What is expected | Reproduce, word for word, every line from the first one down to the line containing "scene.camera = camo", and nothing else.

Input for this task |
-*-
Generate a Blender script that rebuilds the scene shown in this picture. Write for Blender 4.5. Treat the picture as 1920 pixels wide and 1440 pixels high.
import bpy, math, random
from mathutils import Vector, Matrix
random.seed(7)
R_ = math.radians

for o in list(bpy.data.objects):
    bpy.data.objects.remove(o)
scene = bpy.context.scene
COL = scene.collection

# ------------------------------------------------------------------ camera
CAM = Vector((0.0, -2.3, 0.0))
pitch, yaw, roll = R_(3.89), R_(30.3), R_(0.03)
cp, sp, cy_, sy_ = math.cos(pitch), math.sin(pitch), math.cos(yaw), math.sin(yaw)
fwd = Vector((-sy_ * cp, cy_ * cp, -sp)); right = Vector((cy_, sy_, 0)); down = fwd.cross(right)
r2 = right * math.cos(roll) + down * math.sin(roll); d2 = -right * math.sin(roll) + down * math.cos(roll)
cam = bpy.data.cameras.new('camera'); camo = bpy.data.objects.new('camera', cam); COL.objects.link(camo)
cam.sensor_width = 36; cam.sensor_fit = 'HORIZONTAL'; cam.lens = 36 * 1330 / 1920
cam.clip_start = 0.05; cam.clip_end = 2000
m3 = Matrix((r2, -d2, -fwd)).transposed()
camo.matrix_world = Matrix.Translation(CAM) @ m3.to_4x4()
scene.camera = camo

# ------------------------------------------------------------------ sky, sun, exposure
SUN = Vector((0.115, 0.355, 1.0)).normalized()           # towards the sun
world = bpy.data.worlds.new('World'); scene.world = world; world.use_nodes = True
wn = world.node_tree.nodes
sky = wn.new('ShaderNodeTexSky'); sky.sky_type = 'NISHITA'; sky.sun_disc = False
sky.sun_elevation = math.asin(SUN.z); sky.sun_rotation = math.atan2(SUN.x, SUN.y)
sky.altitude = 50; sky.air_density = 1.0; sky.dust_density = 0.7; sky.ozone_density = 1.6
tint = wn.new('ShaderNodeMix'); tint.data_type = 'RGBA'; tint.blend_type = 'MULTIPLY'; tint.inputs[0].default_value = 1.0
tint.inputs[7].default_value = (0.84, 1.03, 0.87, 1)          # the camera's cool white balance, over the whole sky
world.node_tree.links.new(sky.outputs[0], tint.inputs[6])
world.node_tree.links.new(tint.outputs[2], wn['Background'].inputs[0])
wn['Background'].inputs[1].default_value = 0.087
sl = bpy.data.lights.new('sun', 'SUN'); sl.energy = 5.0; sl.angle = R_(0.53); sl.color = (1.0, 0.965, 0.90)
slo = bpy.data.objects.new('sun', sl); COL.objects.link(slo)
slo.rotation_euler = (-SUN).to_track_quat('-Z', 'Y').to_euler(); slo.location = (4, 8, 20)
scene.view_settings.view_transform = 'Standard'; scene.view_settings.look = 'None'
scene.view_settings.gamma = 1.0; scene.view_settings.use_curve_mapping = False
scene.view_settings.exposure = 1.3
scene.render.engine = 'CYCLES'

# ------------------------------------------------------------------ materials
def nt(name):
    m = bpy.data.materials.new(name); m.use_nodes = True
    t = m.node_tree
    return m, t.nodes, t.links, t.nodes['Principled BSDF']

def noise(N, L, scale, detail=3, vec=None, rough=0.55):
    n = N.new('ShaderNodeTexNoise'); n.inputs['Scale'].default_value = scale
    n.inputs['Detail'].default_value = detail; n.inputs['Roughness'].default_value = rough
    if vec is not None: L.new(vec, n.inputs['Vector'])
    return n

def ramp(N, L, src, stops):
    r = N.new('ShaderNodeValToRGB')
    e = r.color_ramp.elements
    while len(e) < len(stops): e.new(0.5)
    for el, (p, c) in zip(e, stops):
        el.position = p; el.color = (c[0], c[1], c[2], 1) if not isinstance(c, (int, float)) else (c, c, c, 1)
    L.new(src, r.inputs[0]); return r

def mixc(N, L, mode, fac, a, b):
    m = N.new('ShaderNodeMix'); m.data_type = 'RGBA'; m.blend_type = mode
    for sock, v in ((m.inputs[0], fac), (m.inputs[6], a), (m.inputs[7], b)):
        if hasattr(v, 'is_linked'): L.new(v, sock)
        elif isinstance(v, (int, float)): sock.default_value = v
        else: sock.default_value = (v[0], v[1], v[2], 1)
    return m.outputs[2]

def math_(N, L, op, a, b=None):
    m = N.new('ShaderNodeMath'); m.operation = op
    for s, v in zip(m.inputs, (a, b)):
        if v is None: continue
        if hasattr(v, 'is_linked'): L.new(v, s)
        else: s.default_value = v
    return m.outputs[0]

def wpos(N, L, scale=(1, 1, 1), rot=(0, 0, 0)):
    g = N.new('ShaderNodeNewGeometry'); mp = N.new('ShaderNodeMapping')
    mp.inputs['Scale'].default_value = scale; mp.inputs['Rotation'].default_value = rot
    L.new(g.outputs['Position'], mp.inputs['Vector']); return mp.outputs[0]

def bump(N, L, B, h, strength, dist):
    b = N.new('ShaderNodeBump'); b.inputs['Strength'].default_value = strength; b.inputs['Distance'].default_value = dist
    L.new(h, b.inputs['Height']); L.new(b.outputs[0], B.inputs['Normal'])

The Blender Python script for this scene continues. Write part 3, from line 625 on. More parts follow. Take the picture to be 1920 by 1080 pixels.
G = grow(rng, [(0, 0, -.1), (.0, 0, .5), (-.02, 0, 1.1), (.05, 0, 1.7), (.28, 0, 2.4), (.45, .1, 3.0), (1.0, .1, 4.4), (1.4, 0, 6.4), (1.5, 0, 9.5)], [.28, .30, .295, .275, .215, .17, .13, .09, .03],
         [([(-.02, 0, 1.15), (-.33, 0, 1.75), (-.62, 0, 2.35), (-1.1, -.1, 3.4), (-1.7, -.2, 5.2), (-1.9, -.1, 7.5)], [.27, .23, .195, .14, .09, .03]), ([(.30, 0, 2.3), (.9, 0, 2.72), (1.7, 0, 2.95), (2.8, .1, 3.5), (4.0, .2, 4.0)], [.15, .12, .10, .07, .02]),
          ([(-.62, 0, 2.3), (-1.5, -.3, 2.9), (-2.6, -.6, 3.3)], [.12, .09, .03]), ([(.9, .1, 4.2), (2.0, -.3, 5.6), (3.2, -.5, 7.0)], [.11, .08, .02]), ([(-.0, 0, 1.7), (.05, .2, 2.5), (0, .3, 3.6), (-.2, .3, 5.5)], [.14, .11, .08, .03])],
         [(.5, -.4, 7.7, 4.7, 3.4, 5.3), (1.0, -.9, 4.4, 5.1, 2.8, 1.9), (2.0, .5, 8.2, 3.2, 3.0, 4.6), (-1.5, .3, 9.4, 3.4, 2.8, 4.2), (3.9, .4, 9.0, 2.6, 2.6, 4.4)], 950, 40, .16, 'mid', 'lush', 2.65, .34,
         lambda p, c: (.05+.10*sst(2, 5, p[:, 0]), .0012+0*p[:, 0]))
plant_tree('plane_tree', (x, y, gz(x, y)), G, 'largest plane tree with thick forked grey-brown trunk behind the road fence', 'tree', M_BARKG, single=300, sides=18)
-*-
Task result |
Generate a Blender script that rebuilds the scene shown in this picture. Write for Blender 4.5. Treat the picture as 1920 pixels wide and 1440 pixels high.
import bpy, math, random
from mathutils import Vector, Matrix
random.seed(7)
R_ = math.radians

for o in list(bpy.data.objects):
    bpy.data.objects.remove(o)
scene = bpy.context.scene
COL = scene.collection

# ------------------------------------------------------------------ camera
CAM = Vector((0.0, -2.3, 0.0))
pitch, yaw, roll = R_(3.89), R_(30.3), R_(0.03)
cp, sp, cy_, sy_ = math.cos(pitch), math.sin(pitch), math.cos(yaw), math.sin(yaw)
fwd = Vector((-sy_ * cp, cy_ * cp, -sp)); right = Vector((cy_, sy_, 0)); down = fwd.cross(right)
r2 = right * math.cos(roll) + down * math.sin(roll); d2 = -right * math.sin(roll) + down * math.cos(roll)
cam = bpy.data.cameras.new('camera'); camo = bpy.data.objects.new('camera', cam); COL.objects.link(camo)
cam.sensor_width = 36; cam.sensor_fit = 'HORIZONTAL'; cam.lens = 36 * 1330 / 1920
cam.clip_start = 0.05; cam.clip_end = 2000
m3 = Matrix((r2, -d2, -fwd)).transposed()
camo.matrix_world = Matrix.Translation(CAM) @ m3.to_4x4()
scene.camera = camo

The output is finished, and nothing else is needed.